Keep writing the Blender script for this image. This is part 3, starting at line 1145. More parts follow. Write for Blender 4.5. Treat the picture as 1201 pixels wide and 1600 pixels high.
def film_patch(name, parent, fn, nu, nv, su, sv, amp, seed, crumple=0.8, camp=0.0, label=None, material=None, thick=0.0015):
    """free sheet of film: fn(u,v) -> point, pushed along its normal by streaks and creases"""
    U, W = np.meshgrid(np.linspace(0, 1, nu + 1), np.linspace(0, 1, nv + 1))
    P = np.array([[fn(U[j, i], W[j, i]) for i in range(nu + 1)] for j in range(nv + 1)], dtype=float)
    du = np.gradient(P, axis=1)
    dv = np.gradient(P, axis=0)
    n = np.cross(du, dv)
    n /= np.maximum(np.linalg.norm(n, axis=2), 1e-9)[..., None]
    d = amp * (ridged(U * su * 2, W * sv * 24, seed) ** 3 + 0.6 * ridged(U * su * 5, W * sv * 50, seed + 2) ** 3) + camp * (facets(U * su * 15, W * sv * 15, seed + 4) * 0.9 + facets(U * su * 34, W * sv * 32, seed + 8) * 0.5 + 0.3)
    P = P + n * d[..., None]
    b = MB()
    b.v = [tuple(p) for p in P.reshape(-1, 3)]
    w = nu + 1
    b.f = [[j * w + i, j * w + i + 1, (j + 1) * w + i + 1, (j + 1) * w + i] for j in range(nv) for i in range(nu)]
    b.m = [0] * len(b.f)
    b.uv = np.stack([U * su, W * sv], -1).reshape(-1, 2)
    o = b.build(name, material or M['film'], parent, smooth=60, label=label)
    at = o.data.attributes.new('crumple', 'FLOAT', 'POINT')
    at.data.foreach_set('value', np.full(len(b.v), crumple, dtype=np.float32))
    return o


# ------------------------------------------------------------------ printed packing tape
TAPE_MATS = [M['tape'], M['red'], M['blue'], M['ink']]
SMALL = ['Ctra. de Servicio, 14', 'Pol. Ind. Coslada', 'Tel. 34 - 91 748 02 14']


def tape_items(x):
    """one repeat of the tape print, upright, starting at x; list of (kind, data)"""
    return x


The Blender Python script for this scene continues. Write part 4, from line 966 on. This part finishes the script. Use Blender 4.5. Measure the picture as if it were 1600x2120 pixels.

········

_EXERCISE REQUIREMENTS:_ Looking at the material above, please copy exactly every line from its first line through the line containing "SMALL = ['Ctra.", with both ends included and nothing else.

_TASK RESULT:_
Keep writing the Blender script for this image. This is part 3, starting at line 1145. More parts follow. Write for Blender 4.5. Treat the picture as 1201 pixels wide and 1600 pixels high.
def film_patch(name, parent, fn, nu, nv, su, sv, amp, seed, crumple=0.8, camp=0.0, label=None, material=None, thick=0.0015):
    """free sheet of film: fn(u,v) -> point, pushed along its normal by streaks and creases"""
    U, W = np.meshgrid(np.linspace(0, 1, nu + 1), np.linspace(0, 1, nv + 1))
    P = np.array([[fn(U[j, i], W[j, i]) for i in range(nu + 1)] for j in range(nv + 1)], dtype=float)
    du = np.gradient(P, axis=1)
    dv = np.gradient(P, axis=0)
    n = np.cross(du, dv)
    n /= np.maximum(np.linalg.norm(n, axis=2), 1e-9)[..., None]
    d = amp * (ridged(U * su * 2, W * sv * 24, seed) ** 3 + 0.6 * ridged(U * su * 5, W * sv * 50, seed + 2) ** 3) + camp * (facets(U * su * 15, W * sv * 15, seed + 4) * 0.9 + facets(U * su * 34, W * sv * 32, seed + 8) * 0.5 + 0.3)
    P = P + n * d[..., None]
    b = MB()
    b.v = [tuple(p) for p in P.reshape(-1, 3)]
    w = nu + 1
    b.f = [[j * w + i, j * w + i + 1, (j + 1) * w + i + 1, (j + 1) * w + i] for j in range(nv) for i in range(nu)]
    b.m = [0] * len(b.f)
    b.uv = np.stack([U * su, W * sv], -1).reshape(-1, 2)
    o = b.build(name, material or M['film'], parent, smooth=60, label=label)
    at = o.data.attributes.new('crumple', 'FLOAT', 'POINT')
    at.data.foreach_set('value', np.full(len(b.v), crumple, dtype=np.float32))
    return o


# ------------------------------------------------------------------ printed packing tape
TAPE_MATS = [M['tape'], M['red'], M['blue'], M['ink']]
SMALL = ['Ctra. de Servicio, 14', 'Pol. Ind. Coslada', 'Tel. 34 - 91 748 02 14']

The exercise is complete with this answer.